==== Source data ====

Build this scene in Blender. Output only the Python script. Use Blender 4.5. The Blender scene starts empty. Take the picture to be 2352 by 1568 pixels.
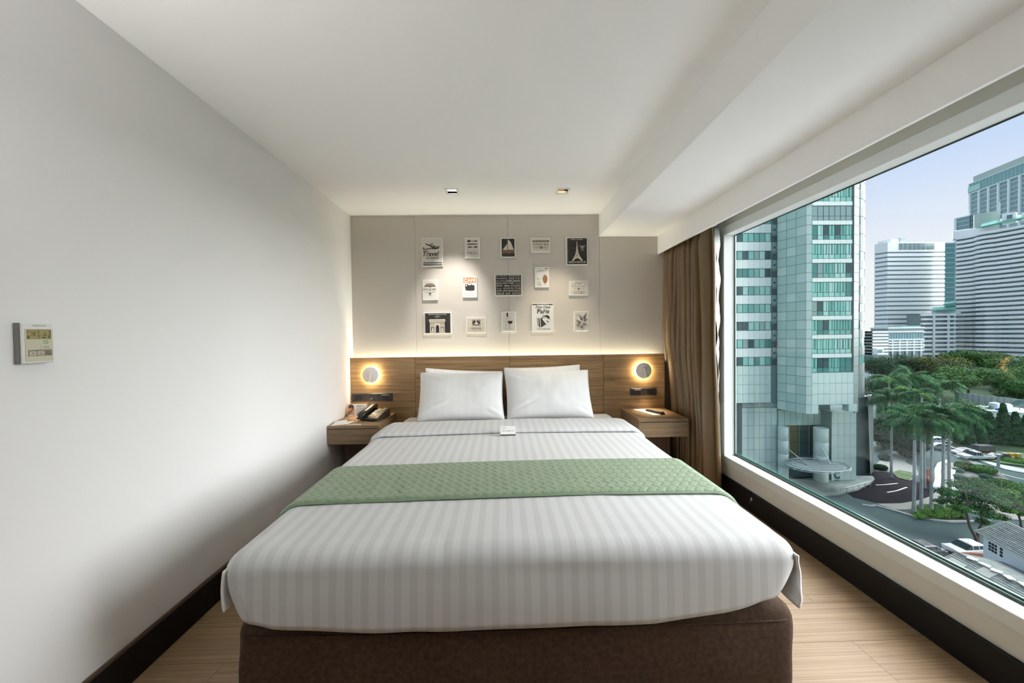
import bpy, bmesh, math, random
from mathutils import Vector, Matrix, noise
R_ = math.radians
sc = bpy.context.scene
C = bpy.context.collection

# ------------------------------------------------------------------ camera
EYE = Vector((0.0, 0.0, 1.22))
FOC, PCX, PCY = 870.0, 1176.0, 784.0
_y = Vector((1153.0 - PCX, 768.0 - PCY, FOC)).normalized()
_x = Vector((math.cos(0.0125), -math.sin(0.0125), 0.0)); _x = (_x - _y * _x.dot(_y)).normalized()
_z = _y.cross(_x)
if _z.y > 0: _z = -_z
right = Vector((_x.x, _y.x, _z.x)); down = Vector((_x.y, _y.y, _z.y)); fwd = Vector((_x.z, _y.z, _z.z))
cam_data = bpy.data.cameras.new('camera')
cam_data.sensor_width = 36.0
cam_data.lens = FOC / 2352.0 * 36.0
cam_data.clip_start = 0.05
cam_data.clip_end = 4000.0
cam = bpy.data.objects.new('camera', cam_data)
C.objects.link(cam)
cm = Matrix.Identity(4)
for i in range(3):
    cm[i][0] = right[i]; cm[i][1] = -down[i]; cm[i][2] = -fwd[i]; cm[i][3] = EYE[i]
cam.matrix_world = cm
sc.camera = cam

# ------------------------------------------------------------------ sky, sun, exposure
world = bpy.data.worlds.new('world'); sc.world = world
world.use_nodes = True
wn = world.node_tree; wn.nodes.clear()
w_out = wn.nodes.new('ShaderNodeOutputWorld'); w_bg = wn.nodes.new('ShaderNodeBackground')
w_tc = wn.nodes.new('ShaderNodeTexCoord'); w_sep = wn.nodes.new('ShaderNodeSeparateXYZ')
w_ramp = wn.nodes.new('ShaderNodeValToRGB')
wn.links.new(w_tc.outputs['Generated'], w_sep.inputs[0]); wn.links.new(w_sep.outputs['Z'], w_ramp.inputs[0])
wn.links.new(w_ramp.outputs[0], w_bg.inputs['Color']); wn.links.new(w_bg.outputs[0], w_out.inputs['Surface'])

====

In the lines above, find each one with "scene" and list it.

◆ **Written answer**:
Build this scene in Blender. Output only the Python script. Use Blender 4.5. The Blender scene starts empty. Take the picture to be 2352 by 1568 pixels.
sc = bpy.context.scene